First things first - no I am not going to add an explicit option on the UI for removing @page - for all the reasons stated perfectly by Idolse.

I do agree that writing a blank @page {} section for when you have your defaults set to zero is a minor bug. I also found a bug in the existing version of the code which would cause the plugin to error - if you set your default margins to zero, and run it against an ePub which has margins specified (i.e. an epub that has been converted by calibre).

However in looking through and fixing/experimenting with all of this, I have a bigger question, which perhaps Kovid can answer.

When I set margins to zero and do a calibre conversion, calibre will write out an @page directive with margin-top: 0 and margin-bottom: 0. Now if JSWolf had his way, he doesn't want that to exist. This plugin behaves differently to calibre - if a margin is set to zero, it does not write any style attribute out for it - i.e. rather than writing "margin-top: 0" it will omit the margin-top atribute from that style. With my fixes/enhancements then if the style declaration has no other attributes then the style itself gets deleted, and if the css file has no other styles then the css file gets deleted and any links removed to it from other files. Which negates the need for any special "Remove @page" type of option completely.

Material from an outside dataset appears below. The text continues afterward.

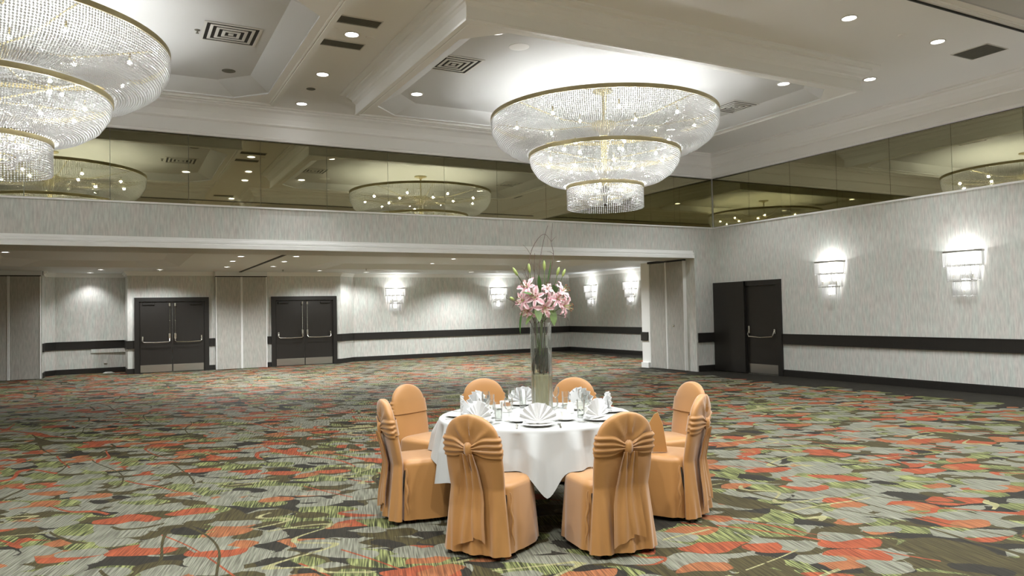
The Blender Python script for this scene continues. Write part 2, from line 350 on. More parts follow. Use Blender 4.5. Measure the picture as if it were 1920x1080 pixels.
tag(mb.obj('trim_9', 'trim'), 'slim white cornice of the back section', kind='structure')
tag(MB().box(-9.985, -9.915, 1.1, 9.8, 2.935, 2.955).box(-10.66, -9.16, 9.78, 9.87, 2.795, 2.82).box(X0, -15.1, 9.78, 9.87, 2.795, 2.82).obj('trim_10', 'black'), 'black partition track across the low ceiling', kind='structure')
tag(MB().box(-.73, -.66, .3, 1.75, 2.765, 2.82).obj('trim_11', 'black'), 'black track end above the folded panels by the pier', kind='structure')
# ------------------------------------------------------------------ doors
def panic(par, x0, x1, z, y, s):            # horizontal crash bar with end brackets on a leaf facing -y
    h = empty('panic_bar_mount'); bpy.data.objects.remove(h)
    mb = MB()
    for x in (x0, x1): mb.bev(x - .022, x + .022, y - .055, y, z + .0, z + .15, .006)
    mb.tube([(x0, y - .05, z + .07), (x0, y - .085, z), (x0 + s * .03, y - .09, z - .03), ((x0 + x1) / 2, y - .09, z - .04), (x1 - s * .03, y - .09, z - .03), (x1, y - .085, z), (x1, y - .05, z + .07)], .014, 8)
    return mb.obj('panic_bar', 'chrome', par, True)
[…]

However my big question is whether that the right thing to be doing? It is my understanding of the html standard that it is possible for a *browser* to enforce margins on a document. Does such a thing exist in the ePub reader world? The advantage of what Kovid's conversion logic does is that it ensures that the browser margins if they exist will get override to be zero. If you instead omit the margin-top: 0, then according to the standard the document will inherit the "browser's" top margin.

My concern is that if we continue the "zero margins means make sure no attribute in the style for it" approach then it actually becomes counter-productive and the users end up with a bigger margin that they can't control?

I don't care about cosmetic reasons on whether an @page directive does or does not exist in the css file. However I am *very* interested in the implications of a zero margin versus an unspecified margin in an @page directive. Thoughts?